Huge boulders shown in column at right were deposited by the Ice Age Floods. Top two images show boulders on private property [photos taken from city streets]. Boulders in lower photo sit near Columbia River pedestrian bridge - along bike path.
Wenatchee Area Ice Age Flood Story
During much of the Pleistocene Epoch, the Okanogan Ice Sheet covered much of north central Washington and blocked the Columbia River north of Wenatchee. As a result, the Wenatchee area did not experience the intense flood erosion experienced elsewhere in Washington. Coulee walls do not tower over Wenatchee. But during times when the ice sheet was smaller in northern Washington, tremendous volumes of water came surging down the Columbia River and the Ice Age flood deposits at Wenatchee were laid down.

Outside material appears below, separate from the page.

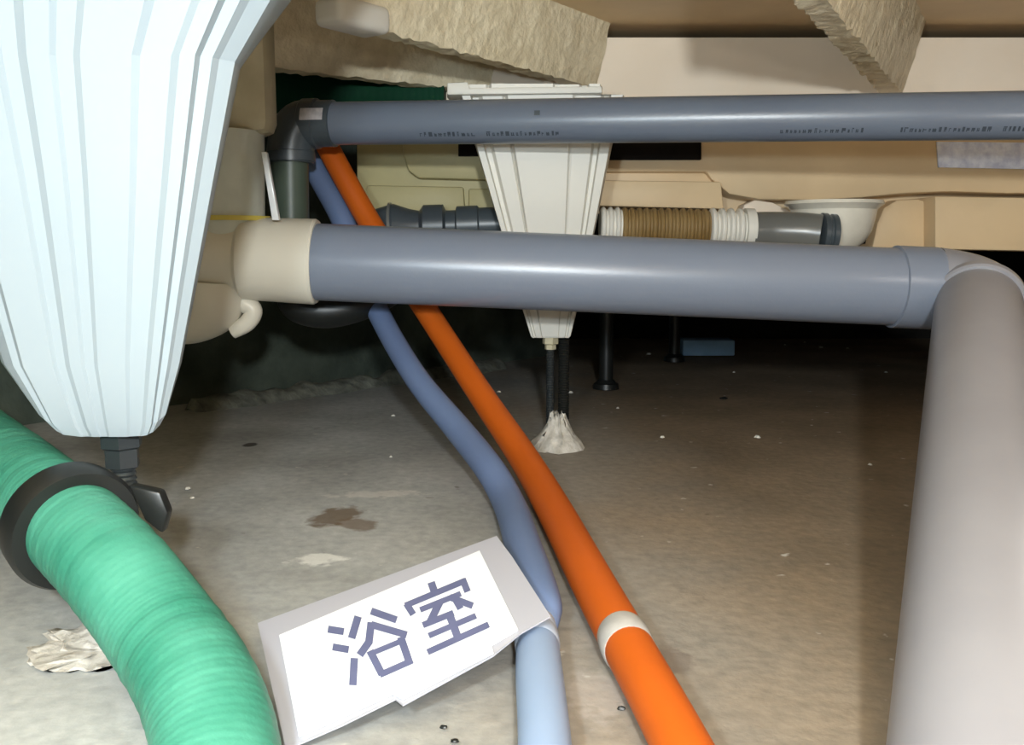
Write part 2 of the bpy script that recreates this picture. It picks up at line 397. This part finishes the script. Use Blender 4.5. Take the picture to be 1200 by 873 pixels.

Giant flood bars, ice-rafted erratics, fine-grained slack water sediments - these are the features on display in Wenatchee. And the scale of these landforms are truly breathtaking! Pangborn Bar is the king of the region - a giant flood bar 600 feet high. The Ice Age Floods over Wenatchee were 1000 feet deep and traveling quickly down the Columbia!
And it wasn't just floodwater. There were large rafts of ice - broken pieces of the Okanogan Lobe - that floated in on the water carrying large boulders from the north. Ice-rafted erratics of gneiss, granite, and other foreign rocks now litter the local landscape. They are well-traveled boulders that help mark the extent of the floods - not only over Wenatchee, but also plenty of quiet water that worked its way up the Wenatchee River Valley to Cascade town of Leavenworth!